Now let’s take into consideration population. In 1976, there were 218 million Americans consuming fuel, even if they didn’t own a car. Anything people buy or use is based upon a supply chain that has trucks, ships, trains or delivery cars involved in getting stuff from manufacturing to ownership. In 2022, the U.S. population is a little over 332 million people. So just to check the scorecard, we have twice as many cars and 114 million people’s worth of infrastructure growth. That’s a lot of pressure on existing refining capacity to stay well north of 90% in order to keep up with the growing demand.

Now add in a fire at the refinery in Toledo, Ohio, causing other refineries to siphon off gas from their regions to kept the Upper Midwest with some supply, and refineries out west having to go down with planned maintenance and repairs after a summer of running at full capacity, and hurricane season now threatening the refineries in the Gulf, there are going to be disruptions in refining capacity for the foreseeable future.

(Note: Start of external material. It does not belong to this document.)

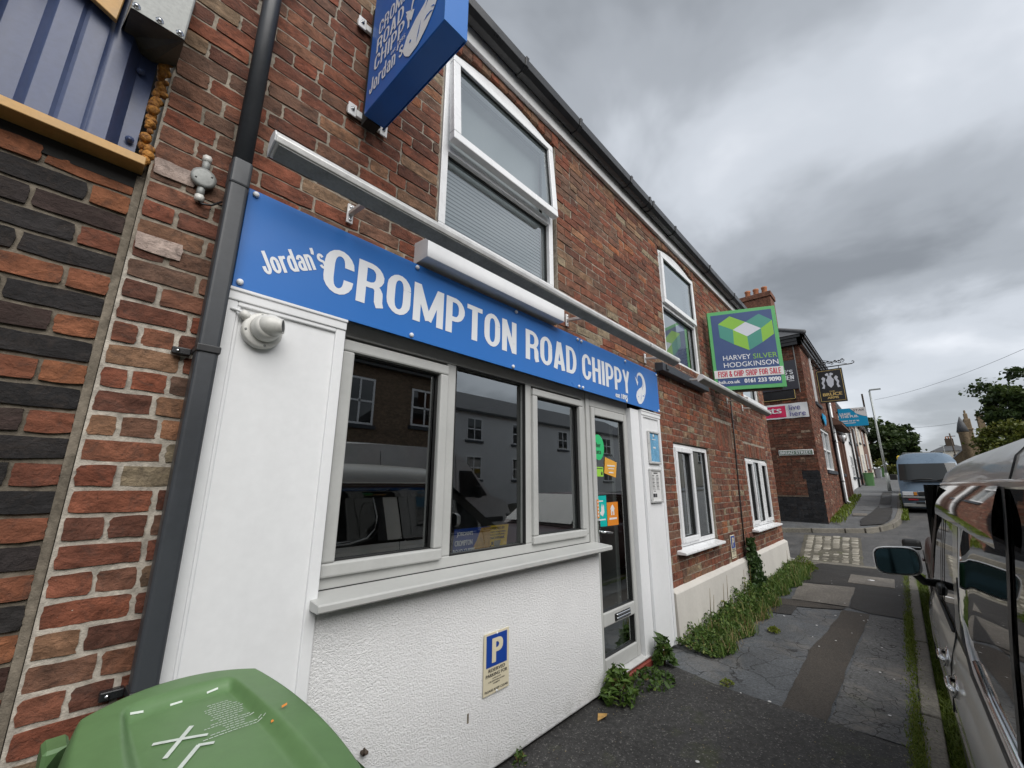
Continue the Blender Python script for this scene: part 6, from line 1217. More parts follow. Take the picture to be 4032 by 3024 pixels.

And that means gas, regardless of the price of oil, is going to go up. Joe Biden’s answer of telling gas station owners to just drop the price is something I would expect out of a second grader, not a politician that’s been in Washington for 50 years.

As early voting begins in some states, and the rest of the country going to the polls in a month or so, gasoline and the price of everything that it touches or moves around the country climbs again, no Joe Biden wishcasting is going to help out Democrats with their closing message. People who see another jump in inflation, another jump in interest rates, and $4 dollar gas being referred to as the good old days are not going to be very forgiving at the ballot box. Joe Biden can try his Obi-Wan ‘this is not the rising gas prices you’re seeing’ all he wants. Voters are going to see James Carville as Yoda saying ‘It’s the economy, stupid.’